** BEGIN RECORDS FOR THIS EXERCISE **

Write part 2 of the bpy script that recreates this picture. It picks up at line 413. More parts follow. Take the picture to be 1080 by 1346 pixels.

** END RECORDS FOR THIS EXERCISE **
** BEGIN RECORDS FOR THIS EXERCISE **

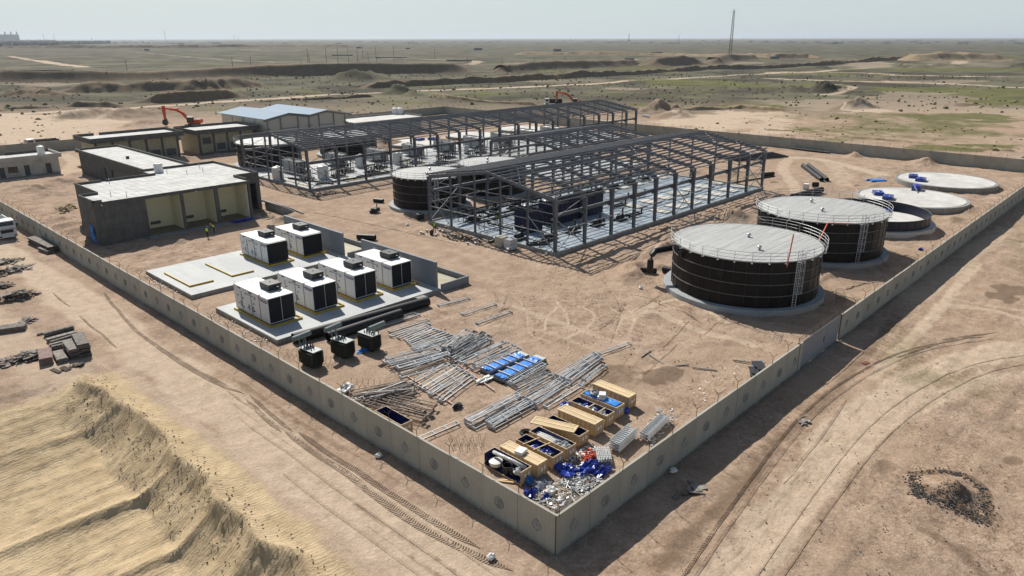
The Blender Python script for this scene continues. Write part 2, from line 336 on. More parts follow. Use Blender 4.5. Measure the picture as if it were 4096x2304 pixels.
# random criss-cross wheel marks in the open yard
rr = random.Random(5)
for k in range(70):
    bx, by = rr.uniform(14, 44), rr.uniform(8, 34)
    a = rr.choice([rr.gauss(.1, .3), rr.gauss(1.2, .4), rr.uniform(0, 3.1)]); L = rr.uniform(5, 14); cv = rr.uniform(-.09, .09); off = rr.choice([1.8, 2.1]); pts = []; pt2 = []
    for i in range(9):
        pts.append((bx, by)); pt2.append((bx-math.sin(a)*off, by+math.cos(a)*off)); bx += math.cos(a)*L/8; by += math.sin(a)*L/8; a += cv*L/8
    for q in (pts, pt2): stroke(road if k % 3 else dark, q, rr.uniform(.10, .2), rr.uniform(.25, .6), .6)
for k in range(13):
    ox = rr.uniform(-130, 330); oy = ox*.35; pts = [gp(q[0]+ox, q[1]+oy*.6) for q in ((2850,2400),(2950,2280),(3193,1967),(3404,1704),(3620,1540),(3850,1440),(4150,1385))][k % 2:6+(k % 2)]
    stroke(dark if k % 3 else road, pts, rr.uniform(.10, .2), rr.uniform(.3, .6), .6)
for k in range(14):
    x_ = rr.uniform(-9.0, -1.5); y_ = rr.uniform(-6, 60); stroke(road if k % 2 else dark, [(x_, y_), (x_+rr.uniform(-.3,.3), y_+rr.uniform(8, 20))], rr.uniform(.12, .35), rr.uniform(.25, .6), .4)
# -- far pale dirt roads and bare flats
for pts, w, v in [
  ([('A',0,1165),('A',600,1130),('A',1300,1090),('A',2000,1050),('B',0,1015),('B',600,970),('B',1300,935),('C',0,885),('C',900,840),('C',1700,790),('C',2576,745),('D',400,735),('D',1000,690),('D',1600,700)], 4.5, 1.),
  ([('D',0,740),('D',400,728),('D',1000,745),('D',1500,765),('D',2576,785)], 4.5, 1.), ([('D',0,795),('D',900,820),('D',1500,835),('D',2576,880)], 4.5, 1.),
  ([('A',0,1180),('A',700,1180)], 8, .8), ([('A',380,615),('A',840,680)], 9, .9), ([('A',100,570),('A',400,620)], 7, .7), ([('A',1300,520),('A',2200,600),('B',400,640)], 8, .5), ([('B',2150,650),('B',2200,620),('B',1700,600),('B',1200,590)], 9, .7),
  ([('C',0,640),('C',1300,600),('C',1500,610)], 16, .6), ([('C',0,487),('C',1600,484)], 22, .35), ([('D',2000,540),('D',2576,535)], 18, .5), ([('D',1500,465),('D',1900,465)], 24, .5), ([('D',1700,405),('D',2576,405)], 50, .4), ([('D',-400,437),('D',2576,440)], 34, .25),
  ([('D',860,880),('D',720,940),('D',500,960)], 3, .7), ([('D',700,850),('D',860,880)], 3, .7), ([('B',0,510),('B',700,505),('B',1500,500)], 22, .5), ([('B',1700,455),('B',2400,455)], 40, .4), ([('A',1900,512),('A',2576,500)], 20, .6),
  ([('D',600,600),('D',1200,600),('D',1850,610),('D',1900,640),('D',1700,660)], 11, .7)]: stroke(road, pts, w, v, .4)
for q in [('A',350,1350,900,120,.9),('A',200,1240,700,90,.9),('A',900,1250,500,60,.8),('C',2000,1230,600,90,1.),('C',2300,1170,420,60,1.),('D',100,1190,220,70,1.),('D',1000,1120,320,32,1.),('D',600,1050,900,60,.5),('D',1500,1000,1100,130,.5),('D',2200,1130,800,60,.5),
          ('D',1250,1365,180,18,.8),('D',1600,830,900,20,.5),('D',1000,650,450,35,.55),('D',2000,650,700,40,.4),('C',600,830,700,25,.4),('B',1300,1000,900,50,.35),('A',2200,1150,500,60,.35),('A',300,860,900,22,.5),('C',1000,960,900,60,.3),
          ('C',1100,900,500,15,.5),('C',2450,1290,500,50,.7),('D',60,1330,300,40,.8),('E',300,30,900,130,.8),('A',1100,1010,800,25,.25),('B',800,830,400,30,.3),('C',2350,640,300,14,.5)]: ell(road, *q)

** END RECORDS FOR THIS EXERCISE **
** BEGIN RECORDS FOR THIS EXERCISE **

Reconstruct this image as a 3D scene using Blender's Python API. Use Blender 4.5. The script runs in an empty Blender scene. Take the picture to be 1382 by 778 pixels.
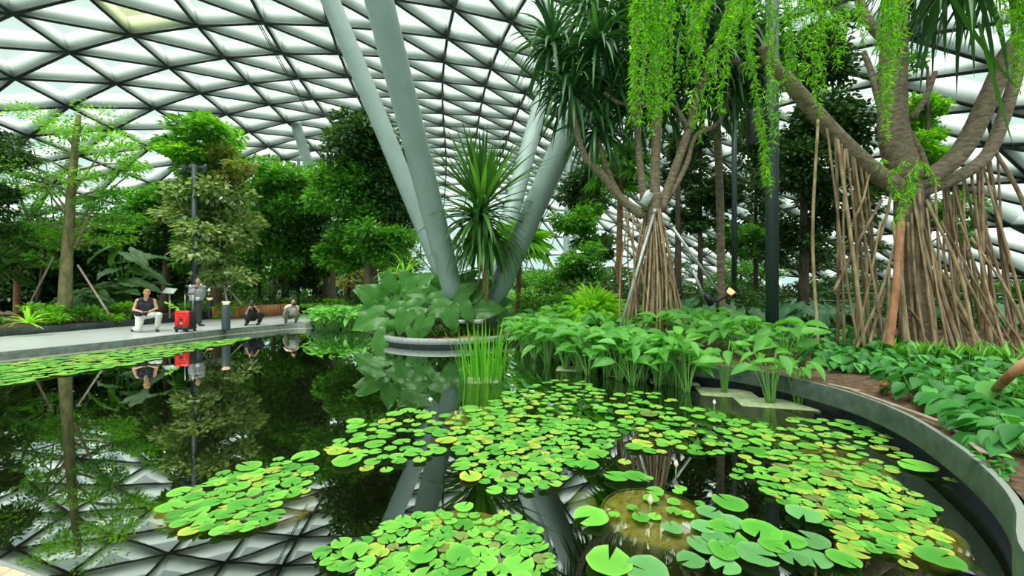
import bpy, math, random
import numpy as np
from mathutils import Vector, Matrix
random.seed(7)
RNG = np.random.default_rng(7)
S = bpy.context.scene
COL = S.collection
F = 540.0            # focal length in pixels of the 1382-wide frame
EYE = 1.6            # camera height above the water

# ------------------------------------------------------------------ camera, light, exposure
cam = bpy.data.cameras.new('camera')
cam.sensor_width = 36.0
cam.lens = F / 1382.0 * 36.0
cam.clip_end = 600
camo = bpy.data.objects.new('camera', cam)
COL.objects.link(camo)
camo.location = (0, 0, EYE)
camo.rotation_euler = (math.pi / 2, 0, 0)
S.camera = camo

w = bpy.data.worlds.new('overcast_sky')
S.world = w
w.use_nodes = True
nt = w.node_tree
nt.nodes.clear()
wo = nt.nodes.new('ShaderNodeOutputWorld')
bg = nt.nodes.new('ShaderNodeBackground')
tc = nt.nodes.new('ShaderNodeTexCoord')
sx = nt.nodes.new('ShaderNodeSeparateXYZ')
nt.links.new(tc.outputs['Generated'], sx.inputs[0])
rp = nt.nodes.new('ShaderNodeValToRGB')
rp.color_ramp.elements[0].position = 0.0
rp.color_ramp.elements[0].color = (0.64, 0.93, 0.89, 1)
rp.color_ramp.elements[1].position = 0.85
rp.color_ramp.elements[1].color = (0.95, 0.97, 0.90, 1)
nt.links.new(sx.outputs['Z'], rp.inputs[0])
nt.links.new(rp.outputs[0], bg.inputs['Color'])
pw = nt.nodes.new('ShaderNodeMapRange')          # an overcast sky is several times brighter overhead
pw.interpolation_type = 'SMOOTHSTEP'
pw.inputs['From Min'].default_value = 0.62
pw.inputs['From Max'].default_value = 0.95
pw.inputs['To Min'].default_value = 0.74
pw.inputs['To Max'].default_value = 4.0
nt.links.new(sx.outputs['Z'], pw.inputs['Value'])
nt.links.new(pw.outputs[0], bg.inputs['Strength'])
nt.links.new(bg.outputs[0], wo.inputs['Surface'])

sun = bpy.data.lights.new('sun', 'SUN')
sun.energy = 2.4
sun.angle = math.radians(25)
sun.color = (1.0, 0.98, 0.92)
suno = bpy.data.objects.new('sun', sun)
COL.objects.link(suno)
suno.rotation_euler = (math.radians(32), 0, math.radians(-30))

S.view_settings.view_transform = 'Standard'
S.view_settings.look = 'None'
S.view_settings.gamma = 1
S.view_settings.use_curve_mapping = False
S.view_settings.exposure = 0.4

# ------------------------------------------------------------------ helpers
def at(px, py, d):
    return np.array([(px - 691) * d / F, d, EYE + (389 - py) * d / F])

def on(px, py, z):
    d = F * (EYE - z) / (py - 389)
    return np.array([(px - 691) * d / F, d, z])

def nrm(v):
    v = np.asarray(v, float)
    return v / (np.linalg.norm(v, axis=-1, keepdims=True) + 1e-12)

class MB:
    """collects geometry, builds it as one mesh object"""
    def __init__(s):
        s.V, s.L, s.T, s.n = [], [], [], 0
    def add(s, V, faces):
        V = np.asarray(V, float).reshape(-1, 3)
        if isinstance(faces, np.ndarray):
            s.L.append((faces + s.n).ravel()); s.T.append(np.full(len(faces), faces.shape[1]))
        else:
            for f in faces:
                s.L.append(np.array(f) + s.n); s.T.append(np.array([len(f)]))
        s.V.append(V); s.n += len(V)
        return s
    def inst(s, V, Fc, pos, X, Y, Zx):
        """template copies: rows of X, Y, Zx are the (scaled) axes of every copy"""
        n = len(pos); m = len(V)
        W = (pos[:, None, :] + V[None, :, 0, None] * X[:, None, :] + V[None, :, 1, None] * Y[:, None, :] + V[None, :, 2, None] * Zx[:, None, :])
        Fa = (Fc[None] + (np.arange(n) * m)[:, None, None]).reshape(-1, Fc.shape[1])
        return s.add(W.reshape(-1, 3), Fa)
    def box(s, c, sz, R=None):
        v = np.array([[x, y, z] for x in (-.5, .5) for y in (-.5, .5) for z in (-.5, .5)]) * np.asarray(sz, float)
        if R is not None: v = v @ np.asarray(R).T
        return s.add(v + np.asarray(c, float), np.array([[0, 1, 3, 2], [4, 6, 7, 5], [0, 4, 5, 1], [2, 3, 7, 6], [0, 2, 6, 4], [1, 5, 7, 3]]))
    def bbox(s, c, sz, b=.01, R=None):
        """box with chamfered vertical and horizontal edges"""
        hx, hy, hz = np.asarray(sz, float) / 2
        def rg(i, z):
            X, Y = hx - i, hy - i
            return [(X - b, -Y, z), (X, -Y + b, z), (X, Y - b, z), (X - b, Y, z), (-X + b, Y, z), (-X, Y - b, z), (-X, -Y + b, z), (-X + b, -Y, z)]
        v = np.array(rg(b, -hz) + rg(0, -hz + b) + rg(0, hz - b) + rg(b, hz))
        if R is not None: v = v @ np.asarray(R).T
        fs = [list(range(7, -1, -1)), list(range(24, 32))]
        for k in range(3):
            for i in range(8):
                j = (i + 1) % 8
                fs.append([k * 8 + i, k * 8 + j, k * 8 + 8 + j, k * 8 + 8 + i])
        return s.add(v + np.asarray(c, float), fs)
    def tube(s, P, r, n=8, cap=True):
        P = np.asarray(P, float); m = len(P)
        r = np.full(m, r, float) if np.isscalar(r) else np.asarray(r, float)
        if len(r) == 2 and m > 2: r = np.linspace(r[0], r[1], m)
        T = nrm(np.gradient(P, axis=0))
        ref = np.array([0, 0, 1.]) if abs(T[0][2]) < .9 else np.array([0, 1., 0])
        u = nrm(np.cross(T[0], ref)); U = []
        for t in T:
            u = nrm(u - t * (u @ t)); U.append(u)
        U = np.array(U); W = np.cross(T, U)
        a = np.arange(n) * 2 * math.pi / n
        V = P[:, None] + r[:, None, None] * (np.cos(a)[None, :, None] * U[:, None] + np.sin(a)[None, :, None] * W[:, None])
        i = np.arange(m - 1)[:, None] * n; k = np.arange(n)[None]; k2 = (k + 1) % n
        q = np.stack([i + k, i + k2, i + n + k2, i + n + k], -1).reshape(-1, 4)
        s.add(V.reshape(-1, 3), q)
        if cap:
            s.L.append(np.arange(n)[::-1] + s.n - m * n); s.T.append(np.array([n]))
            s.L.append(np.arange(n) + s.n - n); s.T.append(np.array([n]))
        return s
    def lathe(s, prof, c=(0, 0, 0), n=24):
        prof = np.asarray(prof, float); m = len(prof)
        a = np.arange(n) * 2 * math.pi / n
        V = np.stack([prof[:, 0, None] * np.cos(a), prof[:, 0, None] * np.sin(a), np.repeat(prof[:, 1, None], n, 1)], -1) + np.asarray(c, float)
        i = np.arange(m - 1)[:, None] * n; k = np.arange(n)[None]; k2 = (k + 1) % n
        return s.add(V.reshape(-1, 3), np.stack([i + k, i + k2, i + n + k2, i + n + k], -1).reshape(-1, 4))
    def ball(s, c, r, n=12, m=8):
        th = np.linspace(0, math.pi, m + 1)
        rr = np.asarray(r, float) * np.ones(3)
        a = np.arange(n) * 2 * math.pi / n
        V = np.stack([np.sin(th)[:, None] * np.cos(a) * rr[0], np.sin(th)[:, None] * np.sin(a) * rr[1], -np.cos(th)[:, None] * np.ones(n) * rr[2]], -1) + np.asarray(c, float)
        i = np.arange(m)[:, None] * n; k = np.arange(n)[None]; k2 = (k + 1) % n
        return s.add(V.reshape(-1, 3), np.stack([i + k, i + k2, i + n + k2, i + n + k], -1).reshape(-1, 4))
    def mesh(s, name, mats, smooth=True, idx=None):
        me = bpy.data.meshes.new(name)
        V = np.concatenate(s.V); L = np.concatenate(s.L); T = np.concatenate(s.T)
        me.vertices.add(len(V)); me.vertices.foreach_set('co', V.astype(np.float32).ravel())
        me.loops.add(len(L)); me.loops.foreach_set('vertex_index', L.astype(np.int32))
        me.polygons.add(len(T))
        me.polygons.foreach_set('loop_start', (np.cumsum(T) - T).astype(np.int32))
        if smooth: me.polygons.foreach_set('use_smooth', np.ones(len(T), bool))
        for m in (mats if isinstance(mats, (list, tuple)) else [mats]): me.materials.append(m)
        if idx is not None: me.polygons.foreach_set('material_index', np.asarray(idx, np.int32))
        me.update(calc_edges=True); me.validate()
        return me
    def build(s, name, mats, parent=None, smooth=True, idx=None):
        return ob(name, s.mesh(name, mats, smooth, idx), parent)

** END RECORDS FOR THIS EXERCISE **

Looking at the entries above, state how many lines contain "More"; give the number alone.

2